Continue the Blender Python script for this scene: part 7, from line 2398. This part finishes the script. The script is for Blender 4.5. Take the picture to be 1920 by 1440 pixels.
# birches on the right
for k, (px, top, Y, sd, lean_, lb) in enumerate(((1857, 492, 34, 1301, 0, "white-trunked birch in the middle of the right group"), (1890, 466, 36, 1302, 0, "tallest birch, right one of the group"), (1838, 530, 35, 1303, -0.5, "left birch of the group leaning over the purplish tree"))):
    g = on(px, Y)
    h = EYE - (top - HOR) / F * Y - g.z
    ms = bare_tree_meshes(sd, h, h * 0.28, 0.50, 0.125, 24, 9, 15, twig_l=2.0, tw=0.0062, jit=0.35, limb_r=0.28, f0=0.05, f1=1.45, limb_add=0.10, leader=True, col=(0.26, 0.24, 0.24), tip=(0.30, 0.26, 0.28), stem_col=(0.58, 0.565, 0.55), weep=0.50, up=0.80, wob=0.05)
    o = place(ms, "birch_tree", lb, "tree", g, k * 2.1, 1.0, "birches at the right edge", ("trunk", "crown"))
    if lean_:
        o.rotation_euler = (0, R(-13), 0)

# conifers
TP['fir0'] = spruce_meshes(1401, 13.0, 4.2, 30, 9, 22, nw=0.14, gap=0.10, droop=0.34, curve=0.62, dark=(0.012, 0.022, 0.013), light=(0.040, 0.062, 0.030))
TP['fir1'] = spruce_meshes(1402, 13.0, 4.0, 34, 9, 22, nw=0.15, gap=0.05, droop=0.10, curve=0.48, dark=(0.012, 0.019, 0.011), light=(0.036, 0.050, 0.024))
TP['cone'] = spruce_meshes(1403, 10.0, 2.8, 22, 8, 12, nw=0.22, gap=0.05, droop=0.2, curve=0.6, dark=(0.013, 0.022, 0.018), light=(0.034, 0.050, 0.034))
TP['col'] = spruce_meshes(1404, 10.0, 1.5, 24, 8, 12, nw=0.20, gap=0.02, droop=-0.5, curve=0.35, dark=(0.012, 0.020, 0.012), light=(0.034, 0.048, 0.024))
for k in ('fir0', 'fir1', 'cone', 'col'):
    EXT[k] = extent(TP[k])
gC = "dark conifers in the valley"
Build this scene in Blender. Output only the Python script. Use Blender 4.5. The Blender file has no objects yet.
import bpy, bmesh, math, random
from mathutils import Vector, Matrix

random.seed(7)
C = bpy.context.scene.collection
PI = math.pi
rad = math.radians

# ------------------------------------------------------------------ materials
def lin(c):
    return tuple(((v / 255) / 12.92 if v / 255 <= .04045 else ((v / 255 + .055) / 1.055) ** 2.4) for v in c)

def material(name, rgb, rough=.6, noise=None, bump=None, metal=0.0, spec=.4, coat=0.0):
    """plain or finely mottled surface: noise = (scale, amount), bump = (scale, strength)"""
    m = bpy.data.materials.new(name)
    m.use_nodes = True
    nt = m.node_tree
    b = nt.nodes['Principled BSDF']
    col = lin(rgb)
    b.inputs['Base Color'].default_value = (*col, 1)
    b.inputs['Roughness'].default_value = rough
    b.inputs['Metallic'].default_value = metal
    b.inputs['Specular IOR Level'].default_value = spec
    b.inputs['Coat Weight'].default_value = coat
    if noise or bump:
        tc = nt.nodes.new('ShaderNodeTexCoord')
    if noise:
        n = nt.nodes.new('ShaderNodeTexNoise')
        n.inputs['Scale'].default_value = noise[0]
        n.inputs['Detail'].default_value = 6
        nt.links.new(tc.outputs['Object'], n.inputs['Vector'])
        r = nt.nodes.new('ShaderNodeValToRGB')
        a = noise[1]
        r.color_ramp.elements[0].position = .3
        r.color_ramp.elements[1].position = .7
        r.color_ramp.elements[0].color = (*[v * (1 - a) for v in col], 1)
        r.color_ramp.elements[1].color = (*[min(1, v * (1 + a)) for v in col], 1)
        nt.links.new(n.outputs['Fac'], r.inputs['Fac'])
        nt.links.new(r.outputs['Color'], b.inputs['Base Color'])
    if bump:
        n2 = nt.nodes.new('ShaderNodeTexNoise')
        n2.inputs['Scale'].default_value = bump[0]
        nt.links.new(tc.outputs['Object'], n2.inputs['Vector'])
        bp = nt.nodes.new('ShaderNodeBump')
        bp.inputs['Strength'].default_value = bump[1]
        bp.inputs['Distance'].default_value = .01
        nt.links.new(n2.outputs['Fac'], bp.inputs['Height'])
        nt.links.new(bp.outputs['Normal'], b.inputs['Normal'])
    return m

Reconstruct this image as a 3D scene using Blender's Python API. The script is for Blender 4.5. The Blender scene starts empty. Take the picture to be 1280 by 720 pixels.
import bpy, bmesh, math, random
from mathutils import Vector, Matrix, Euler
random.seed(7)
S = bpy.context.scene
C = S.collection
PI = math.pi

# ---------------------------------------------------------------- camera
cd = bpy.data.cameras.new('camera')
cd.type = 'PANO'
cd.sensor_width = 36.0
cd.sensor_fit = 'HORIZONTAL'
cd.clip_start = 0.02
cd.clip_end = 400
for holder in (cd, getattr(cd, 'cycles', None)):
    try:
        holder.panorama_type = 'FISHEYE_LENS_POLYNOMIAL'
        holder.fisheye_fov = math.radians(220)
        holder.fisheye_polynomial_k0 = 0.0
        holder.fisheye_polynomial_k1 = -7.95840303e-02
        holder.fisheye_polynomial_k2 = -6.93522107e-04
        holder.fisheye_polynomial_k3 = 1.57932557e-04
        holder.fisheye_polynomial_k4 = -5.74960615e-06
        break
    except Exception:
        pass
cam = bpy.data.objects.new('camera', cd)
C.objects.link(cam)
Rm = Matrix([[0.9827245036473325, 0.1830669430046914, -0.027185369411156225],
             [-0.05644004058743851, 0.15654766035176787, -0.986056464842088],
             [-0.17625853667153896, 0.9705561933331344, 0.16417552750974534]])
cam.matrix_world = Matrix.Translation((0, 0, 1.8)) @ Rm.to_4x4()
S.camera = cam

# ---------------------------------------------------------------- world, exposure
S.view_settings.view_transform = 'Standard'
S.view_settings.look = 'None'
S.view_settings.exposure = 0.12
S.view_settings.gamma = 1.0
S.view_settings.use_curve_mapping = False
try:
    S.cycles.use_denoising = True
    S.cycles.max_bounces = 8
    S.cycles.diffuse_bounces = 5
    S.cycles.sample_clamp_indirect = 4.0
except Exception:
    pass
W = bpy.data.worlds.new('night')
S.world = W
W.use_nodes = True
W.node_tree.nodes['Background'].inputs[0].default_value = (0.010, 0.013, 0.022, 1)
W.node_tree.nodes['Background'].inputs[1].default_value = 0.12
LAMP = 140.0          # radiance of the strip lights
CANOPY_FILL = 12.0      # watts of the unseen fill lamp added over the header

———

◆ WHAT YOU SHOULD DO:
Extract all lines of the records above that include "from".

◆ SOLUTION TO THE PROBLEM:
Continue the Blender Python script for this scene: part 7, from line 2398. This part finishes the script. The script is for Blender 4.5. Take the picture to be 1920 by 1440 pixels.
from mathutils import Vector, Matrix
from mathutils import Vector, Matrix, Euler